### EXERCISE DIRECTIONS
Would you print the material exactly, starting at its first line and ending at the line holding "YB, YE, YF = -4.2, 11.42, 25.0"?

Scene modeling code data
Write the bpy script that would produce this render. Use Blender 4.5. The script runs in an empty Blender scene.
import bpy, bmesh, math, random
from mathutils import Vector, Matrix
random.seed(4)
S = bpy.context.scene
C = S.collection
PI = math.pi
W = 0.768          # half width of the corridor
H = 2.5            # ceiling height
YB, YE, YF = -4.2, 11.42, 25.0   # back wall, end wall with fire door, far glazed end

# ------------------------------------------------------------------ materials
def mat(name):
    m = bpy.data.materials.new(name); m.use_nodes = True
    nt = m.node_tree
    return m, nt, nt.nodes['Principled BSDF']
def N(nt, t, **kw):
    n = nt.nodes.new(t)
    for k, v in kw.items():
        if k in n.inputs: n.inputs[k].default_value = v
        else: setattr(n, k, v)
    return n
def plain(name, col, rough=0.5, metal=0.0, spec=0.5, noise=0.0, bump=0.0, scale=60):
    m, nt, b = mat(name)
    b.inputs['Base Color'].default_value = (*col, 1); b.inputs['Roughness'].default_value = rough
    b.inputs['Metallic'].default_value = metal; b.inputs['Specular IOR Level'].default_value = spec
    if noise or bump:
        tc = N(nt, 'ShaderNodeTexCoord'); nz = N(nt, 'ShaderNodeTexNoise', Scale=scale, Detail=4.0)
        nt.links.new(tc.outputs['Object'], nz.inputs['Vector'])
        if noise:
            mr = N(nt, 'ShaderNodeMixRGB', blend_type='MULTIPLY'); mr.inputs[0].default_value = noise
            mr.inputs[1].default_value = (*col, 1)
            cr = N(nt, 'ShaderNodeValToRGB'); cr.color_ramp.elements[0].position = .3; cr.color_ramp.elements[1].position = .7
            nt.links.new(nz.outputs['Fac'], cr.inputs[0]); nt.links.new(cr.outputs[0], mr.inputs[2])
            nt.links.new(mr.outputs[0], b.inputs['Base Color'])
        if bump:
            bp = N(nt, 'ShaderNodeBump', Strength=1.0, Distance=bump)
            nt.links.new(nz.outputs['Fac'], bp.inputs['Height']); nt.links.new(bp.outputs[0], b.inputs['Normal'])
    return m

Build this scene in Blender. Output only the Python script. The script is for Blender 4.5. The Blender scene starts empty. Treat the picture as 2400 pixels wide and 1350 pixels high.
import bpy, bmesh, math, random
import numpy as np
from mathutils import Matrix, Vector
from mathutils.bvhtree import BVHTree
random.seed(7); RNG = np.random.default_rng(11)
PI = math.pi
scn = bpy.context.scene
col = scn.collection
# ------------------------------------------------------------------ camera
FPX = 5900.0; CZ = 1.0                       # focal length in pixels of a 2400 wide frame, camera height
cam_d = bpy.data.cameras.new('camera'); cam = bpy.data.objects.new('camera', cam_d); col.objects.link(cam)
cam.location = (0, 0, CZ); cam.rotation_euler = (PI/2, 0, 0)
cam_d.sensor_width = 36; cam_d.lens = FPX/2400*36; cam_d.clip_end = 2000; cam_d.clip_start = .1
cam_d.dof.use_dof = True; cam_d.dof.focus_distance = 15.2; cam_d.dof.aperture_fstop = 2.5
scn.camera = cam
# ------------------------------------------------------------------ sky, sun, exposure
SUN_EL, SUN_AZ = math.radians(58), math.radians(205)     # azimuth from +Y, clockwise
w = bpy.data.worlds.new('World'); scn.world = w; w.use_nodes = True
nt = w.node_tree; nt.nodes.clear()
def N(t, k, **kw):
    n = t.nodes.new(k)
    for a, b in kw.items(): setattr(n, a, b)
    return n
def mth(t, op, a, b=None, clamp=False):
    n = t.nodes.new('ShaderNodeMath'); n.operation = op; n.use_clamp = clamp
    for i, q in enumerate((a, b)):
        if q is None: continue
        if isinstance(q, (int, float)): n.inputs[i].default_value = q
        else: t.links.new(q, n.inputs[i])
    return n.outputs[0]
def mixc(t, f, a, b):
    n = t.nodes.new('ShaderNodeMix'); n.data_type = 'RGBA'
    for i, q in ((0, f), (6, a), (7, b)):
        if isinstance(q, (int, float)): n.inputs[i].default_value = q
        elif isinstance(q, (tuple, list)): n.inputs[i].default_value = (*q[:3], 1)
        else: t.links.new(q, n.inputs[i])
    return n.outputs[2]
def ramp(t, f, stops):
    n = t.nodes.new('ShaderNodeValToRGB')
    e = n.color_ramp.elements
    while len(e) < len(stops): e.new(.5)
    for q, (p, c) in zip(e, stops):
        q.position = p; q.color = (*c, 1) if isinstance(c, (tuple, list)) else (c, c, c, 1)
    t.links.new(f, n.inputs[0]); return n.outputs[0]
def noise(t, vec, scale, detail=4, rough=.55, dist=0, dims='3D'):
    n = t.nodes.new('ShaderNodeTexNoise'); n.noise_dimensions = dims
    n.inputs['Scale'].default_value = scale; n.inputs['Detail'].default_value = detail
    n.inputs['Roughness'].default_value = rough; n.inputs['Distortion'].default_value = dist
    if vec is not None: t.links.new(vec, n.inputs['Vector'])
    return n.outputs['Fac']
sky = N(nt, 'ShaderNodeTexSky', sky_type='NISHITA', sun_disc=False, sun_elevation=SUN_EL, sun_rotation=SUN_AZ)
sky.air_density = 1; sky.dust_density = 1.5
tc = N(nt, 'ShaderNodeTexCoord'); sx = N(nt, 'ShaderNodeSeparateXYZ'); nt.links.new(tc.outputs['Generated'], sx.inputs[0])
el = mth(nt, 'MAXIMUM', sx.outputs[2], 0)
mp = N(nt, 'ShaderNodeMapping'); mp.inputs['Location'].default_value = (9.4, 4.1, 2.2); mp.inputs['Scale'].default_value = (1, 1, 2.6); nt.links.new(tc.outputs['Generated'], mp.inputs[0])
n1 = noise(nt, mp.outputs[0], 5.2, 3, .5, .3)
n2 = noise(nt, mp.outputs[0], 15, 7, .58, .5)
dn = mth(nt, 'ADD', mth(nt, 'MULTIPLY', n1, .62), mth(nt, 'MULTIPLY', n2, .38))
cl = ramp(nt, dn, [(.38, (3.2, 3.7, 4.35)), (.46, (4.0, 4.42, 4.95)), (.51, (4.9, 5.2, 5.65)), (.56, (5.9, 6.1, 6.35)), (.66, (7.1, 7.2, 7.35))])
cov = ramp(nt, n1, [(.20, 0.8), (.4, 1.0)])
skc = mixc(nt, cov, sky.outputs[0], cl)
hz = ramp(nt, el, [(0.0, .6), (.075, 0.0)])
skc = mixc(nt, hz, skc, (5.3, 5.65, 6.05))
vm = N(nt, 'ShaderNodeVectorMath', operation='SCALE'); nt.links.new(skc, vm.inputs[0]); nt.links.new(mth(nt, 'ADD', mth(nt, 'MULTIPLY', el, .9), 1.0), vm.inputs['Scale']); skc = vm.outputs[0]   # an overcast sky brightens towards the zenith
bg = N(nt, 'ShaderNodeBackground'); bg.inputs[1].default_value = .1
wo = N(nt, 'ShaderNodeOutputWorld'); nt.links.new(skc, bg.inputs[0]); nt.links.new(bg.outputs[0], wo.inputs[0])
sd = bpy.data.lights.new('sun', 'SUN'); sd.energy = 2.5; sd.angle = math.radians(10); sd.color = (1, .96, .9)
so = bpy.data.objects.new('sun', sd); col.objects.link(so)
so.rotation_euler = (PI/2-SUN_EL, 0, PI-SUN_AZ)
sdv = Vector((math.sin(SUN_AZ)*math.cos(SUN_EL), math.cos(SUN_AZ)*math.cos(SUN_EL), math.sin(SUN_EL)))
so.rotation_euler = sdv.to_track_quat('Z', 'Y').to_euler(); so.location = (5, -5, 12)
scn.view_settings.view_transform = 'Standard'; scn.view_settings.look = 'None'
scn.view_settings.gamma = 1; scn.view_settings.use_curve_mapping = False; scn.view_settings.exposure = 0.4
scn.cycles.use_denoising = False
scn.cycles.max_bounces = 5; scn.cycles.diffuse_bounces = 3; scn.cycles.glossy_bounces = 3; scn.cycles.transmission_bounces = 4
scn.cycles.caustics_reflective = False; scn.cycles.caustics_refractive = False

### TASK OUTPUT
Write the bpy script that would produce this render. Use Blender 4.5. The script runs in an empty Blender scene.
import bpy, bmesh, math, random
from mathutils import Vector, Matrix
random.seed(4)
S = bpy.context.scene
C = S.collection
PI = math.pi
W = 0.768          # half width of the corridor
H = 2.5            # ceiling height
YB, YE, YF = -4.2, 11.42, 25.0   # back wall, end wall with fire door, far glazed end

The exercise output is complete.